The S&P 500 index in the US has fallen more than 3% since the conflict began, and the European Stoxx 600 index has declined a bit more, but has stabilized. Notably, the proportion of technically oversold stocks in developed markets is less than 20%, meaning profit-taking remains limited; last week even saw some small-scale buying on dips.
Bank of America strategist Michael Hartnett's team attributes this phenomenon to a still bullish market positioning—The consensus is that the war won’t last too long, private credit does not pose systemic risk, and policymakers have always assisted Wall Street in crises.
However, Barclays strategists warn that market nerves are tightening. "Investors still believe in the existence of a Trump put, which explains why global stock declines are less severe than past oil shocks," they said. "But the longer the Hormuz Strait remains blocked, the more obvious the market’s stagflation characteristics will become." This week, the Federal Reserve, European Central Bank, Bank of Japan, and Bank of England will all hold monetary policy meetings. With oil prices hovering around $100 a barrel, their statements will be closely scrutinized by markets.
Why the sell-off has been delayed
From a market structure perspective, the release of risk-aversion sentiment this time has been highly selective. The Bank of America team points out that outflows are mainly concentrated in high-yield bonds, emerging market debt, and financial stocks, while broader market positions have not reached the levels needed to trigger contrarian "bear panic" buying signals.

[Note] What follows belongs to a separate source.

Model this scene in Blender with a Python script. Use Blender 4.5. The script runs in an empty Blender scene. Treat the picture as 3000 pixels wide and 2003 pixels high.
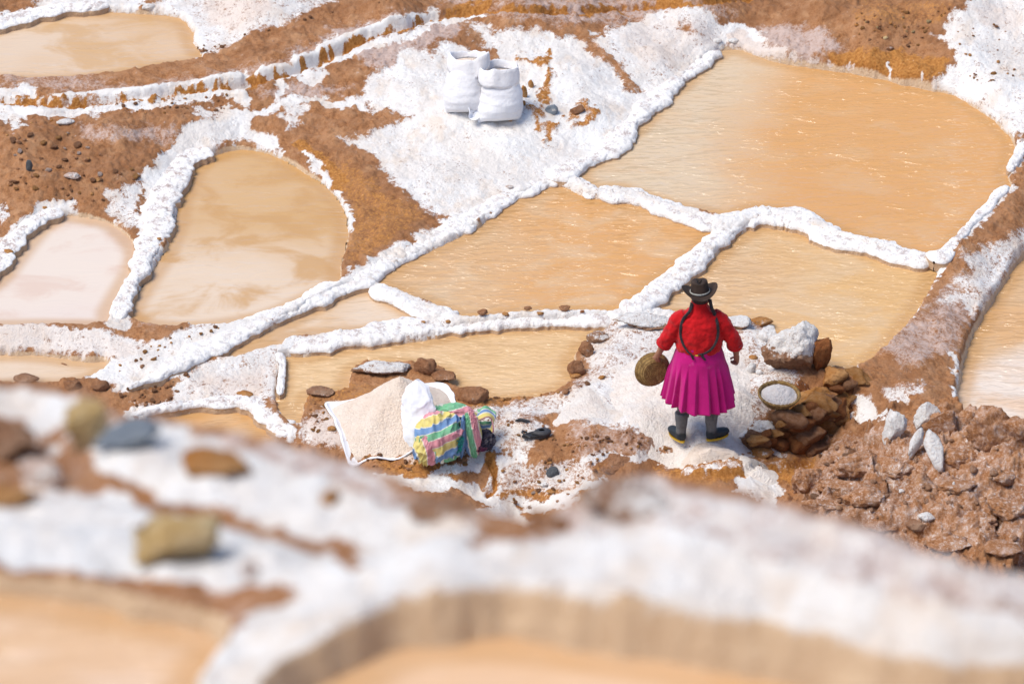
import bpy, bmesh, math, random
import numpy as np
from mathutils import Vector, Matrix, Euler

sc = bpy.context.scene
C = sc.collection
rad = math.radians

# ------------------------------------------------------------------ camera
PITCH = rad(30.0); DIST = 48.0
CAM = np.array([0.0, -DIST*math.cos(PITCH), DIST*math.sin(PITCH)])
IW, IH = 2348.0, 1566.0                       # plan units used for the survey of the site
HFOV = 2*math.atan(4.35/DIST)
FP = IW/2/math.tan(HFOV/2)
cam_d = bpy.data.cameras.new('camera'); cam = bpy.data.objects.new('camera', cam_d); C.objects.link(cam)
cam.location = CAM; cam.rotation_euler = (math.pi/2-PITCH, 0, 0)
cam_d.sensor_width = 36; cam_d.lens = 36/2/math.tan(HFOV/2)
cam_d.clip_start = 0.5; cam_d.clip_end = 400
cam_d.dof.use_dof = True; cam_d.dof.focus_distance = 48.6; cam_d.dof.aperture_fstop = 2.1
sc.camera = cam

# ------------------------------------------------------------------ sky + sun (bright hazy day)
SUN_DIR = Vector((-0.46, -0.16, 0.87)).normalized()     # towards the sun
w = bpy.data.worlds.new('World'); sc.world = w; w.use_nodes = True
nt = w.node_tree; nt.nodes.clear()
sky = nt.nodes.new('ShaderNodeTexSky'); sky.sky_type = 'NISHITA'; sky.sun_disc = False
sky.sun_elevation = math.asin(SUN_DIR.z); sky.sun_rotation = math.atan2(SUN_DIR.x, SUN_DIR.y)
sky.altitude = 3000; sky.air_density = 1.0; sky.dust_density = 8.0; sky.ozone_density = 1.0
bg = nt.nodes.new('ShaderNodeBackground'); bg.inputs[1].default_value = 0.11
ow = nt.nodes.new('ShaderNodeOutputWorld')
nt.links.new(sky.outputs[0], bg.inputs[0]); nt.links.new(bg.outputs[0], ow.inputs[0])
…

Bank of America believes that market corrections typically require three conditions: oversold assets bottoming out, overbought assets being sold off, and safe-haven assets losing favor. "This sequence is evolving, which means once policymakers respond, selling pressure should ease quickly," the team said.
Meanwhile, the sharp increase in hedging demand reflects deep-seated anxiety among investors. Anthony Benichou, cross-asset sales specialist at Liquidnet Alpha, noted that the VIX skew relative to at-the-money volatility is approaching historical highs, meaning the market is paying a high premium for tail risk, a 'classic sign of extreme pessimism.' But he also warns that forced deleveraging and systemic capital flows could still cause violent swings in both directions.
Policy response as a key variable
The current trend has become clearly binary: if oil prices spike and then quickly fall back, inflationary pressures will be seen as temporary and the impact on growth will be limited—Barclays strategists believe that in this scenario, central banks may choose to temporarily ignore price increases, which would ultimately be positive for risk assets. On the other hand, if both inflation and growth are pressured and the economy faces recession risk, the stock market will be more vulnerable to downside.
Political pressure is also notable. The impact of the war on inflation and living costs may force the US government to seek a rapid end to the conflict before the midterm elections. Meanwhile, central banks’ policy space is narrowing—swap markets have fully priced in European rate hikes, expectations of UK rate cuts have been withdrawn, and US rate cut expectations are being reduced.
"We are now in a phase where investors are assessing possible policy responses," said Benoit Peloille, Chief Investment Officer at Natixis Wealth Management. "If the conflict lasts longer, central banks will respond in some form, although we're not there yet."